What is asked: Quote verbatim the span of lines that begins the listing below and closes with the line containing "bg.inputs[1].default_value = 0.6".

Data excerpt:
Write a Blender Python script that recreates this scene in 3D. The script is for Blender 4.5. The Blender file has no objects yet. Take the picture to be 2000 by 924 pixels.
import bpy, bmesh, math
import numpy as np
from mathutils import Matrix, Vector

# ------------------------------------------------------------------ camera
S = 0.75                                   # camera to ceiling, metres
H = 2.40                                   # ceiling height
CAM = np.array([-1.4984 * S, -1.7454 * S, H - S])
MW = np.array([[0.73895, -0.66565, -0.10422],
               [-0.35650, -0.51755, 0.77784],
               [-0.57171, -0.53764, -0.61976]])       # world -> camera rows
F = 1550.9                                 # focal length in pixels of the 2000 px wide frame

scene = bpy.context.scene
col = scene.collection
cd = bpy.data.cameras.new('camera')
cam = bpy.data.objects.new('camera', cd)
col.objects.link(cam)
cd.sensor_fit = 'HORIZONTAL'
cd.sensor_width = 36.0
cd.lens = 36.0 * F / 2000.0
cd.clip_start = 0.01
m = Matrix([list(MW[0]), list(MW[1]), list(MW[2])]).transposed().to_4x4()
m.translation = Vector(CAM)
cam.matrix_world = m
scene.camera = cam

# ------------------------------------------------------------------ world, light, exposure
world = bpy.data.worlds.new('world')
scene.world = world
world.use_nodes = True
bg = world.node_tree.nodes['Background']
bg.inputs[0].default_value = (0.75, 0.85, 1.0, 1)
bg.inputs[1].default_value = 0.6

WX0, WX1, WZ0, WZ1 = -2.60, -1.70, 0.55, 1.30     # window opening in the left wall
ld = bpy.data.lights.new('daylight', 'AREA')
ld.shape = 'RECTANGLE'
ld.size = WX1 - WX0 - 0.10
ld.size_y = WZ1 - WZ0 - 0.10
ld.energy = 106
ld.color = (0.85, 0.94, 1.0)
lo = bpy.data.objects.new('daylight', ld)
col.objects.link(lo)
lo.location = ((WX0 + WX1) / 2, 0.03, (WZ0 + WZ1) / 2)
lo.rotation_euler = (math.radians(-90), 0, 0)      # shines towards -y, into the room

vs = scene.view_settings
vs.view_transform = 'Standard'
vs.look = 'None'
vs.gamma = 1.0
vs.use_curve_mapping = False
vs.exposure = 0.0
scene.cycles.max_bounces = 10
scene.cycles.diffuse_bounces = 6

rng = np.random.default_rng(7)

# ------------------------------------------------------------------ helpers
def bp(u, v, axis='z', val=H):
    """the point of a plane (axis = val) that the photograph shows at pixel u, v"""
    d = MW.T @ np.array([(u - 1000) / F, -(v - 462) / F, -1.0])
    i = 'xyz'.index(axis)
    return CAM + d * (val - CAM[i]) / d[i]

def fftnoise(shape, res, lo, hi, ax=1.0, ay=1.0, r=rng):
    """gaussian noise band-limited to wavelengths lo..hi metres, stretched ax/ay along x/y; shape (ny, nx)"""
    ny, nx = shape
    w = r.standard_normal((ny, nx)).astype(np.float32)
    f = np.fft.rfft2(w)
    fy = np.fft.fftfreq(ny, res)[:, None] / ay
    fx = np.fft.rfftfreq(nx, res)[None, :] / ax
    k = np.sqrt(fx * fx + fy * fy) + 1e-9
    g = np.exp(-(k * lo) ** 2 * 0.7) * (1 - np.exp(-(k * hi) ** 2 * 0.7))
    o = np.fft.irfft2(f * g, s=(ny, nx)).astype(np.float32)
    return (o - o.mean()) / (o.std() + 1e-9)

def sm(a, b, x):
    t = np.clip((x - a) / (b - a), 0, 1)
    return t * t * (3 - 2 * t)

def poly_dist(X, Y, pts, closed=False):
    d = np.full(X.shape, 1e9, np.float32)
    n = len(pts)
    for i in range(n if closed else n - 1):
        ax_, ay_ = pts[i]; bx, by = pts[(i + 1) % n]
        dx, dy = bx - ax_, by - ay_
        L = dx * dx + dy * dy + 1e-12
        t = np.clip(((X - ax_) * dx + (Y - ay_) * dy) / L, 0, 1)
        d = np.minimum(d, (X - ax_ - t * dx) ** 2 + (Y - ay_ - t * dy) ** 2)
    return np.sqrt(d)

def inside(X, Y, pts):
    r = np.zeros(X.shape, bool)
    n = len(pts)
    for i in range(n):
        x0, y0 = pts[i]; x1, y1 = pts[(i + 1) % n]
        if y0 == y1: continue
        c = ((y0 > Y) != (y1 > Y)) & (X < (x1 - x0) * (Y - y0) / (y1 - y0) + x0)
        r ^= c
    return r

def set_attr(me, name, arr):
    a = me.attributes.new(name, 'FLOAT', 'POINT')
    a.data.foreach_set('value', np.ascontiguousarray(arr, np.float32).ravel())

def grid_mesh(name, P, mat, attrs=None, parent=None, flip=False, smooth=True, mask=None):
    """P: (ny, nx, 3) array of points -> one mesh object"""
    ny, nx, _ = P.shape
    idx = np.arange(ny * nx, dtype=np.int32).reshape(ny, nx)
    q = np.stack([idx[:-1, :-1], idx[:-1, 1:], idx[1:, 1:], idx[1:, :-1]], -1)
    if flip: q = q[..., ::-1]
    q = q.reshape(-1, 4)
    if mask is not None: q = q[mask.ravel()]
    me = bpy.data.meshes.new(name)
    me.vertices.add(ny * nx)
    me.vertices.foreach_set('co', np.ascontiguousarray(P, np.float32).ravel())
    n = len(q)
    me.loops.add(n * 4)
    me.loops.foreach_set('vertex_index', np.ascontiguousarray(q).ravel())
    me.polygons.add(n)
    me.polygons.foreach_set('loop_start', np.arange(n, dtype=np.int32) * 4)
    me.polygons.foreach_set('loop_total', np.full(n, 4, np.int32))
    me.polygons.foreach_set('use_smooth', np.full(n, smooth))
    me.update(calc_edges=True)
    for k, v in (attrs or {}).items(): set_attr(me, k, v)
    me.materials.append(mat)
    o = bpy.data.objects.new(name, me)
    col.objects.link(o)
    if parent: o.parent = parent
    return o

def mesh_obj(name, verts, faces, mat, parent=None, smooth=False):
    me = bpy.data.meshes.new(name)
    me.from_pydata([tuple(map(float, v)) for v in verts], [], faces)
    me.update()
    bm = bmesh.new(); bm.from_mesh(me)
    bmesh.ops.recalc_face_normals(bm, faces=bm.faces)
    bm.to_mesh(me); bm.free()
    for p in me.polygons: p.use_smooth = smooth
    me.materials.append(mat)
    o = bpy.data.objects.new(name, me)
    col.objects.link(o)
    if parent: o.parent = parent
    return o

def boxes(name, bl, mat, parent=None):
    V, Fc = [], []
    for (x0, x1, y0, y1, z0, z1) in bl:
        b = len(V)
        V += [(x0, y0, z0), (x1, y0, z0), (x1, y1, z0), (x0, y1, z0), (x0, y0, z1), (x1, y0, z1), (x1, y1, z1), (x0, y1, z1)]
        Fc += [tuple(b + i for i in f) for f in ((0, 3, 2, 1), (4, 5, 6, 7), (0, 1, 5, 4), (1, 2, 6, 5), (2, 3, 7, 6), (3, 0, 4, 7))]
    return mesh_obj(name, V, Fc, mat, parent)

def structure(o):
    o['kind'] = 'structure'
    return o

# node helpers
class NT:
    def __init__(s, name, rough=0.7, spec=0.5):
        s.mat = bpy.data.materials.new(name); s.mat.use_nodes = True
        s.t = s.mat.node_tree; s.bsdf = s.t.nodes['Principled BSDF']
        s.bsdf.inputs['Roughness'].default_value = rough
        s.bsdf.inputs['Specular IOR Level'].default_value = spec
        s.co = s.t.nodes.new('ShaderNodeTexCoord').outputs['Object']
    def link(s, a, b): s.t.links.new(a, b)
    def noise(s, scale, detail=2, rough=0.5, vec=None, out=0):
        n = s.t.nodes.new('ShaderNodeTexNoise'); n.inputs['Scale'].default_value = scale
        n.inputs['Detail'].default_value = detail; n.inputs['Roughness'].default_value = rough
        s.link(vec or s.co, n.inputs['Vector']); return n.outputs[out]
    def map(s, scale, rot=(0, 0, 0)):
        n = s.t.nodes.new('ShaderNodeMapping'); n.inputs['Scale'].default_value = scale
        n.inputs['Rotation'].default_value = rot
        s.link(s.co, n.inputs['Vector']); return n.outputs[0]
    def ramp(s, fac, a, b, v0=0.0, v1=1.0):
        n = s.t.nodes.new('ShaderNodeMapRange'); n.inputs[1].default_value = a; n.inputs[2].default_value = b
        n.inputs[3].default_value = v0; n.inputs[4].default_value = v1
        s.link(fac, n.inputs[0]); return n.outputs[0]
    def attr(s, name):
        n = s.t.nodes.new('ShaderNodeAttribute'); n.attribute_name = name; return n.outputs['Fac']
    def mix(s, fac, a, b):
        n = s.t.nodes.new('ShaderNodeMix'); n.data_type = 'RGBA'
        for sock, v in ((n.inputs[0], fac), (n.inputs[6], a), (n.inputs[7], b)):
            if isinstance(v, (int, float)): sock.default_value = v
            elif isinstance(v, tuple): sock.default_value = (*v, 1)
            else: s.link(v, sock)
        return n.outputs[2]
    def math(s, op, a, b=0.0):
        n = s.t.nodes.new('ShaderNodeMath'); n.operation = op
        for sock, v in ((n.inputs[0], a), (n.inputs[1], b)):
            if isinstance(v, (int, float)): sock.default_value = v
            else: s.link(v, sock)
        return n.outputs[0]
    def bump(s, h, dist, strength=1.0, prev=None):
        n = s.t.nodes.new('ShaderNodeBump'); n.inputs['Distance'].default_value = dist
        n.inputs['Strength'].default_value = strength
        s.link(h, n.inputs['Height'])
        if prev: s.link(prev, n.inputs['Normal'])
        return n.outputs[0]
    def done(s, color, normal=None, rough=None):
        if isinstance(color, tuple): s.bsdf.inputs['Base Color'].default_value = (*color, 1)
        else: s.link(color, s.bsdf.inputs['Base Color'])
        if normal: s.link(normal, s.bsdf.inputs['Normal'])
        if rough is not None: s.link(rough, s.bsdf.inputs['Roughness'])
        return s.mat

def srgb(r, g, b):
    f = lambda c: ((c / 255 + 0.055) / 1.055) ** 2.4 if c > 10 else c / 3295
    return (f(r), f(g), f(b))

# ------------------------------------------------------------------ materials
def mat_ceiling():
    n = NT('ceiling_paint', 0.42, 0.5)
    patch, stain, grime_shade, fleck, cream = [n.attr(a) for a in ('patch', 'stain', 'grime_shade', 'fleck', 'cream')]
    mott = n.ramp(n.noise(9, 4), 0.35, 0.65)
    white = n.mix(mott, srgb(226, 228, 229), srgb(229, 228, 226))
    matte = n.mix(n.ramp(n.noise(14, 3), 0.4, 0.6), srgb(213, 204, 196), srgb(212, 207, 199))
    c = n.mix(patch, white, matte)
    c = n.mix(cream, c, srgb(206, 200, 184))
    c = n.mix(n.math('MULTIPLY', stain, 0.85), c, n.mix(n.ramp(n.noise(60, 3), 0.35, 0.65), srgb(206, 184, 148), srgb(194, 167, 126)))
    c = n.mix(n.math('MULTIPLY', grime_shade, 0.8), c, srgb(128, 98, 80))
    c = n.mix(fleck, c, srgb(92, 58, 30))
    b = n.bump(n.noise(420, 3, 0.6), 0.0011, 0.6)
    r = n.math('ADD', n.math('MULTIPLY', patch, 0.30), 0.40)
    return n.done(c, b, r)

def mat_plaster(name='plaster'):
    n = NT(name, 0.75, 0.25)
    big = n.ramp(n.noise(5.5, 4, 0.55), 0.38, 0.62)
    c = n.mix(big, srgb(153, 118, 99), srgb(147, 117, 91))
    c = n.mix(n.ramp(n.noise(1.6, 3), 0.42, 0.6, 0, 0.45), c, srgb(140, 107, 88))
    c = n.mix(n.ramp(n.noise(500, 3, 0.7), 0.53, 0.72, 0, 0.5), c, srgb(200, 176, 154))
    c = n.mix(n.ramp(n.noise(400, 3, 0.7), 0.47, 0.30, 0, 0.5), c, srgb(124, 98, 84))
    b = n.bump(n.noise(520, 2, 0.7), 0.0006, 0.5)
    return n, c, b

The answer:
Write a Blender Python script that recreates this scene in 3D. The script is for Blender 4.5. The Blender file has no objects yet. Take the picture to be 2000 by 924 pixels.
import bpy, bmesh, math
import numpy as np
from mathutils import Matrix, Vector

# ------------------------------------------------------------------ camera
S = 0.75                                   # camera to ceiling, metres
H = 2.40                                   # ceiling height
CAM = np.array([-1.4984 * S, -1.7454 * S, H - S])
MW = np.array([[0.73895, -0.66565, -0.10422],
               [-0.35650, -0.51755, 0.77784],
               [-0.57171, -0.53764, -0.61976]])       # world -> camera rows
F = 1550.9                                 # focal length in pixels of the 2000 px wide frame

scene = bpy.context.scene
col = scene.collection
cd = bpy.data.cameras.new('camera')
cam = bpy.data.objects.new('camera', cd)
col.objects.link(cam)
cd.sensor_fit = 'HORIZONTAL'
cd.sensor_width = 36.0
cd.lens = 36.0 * F / 2000.0
cd.clip_start = 0.01
m = Matrix([list(MW[0]), list(MW[1]), list(MW[2])]).transposed().to_4x4()
m.translation = Vector(CAM)
cam.matrix_world = m
scene.camera = cam

# ------------------------------------------------------------------ world, light, exposure
world = bpy.data.worlds.new('world')
scene.world = world
world.use_nodes = True
bg = world.node_tree.nodes['Background']
bg.inputs[0].default_value = (0.75, 0.85, 1.0, 1)
bg.inputs[1].default_value = 0.6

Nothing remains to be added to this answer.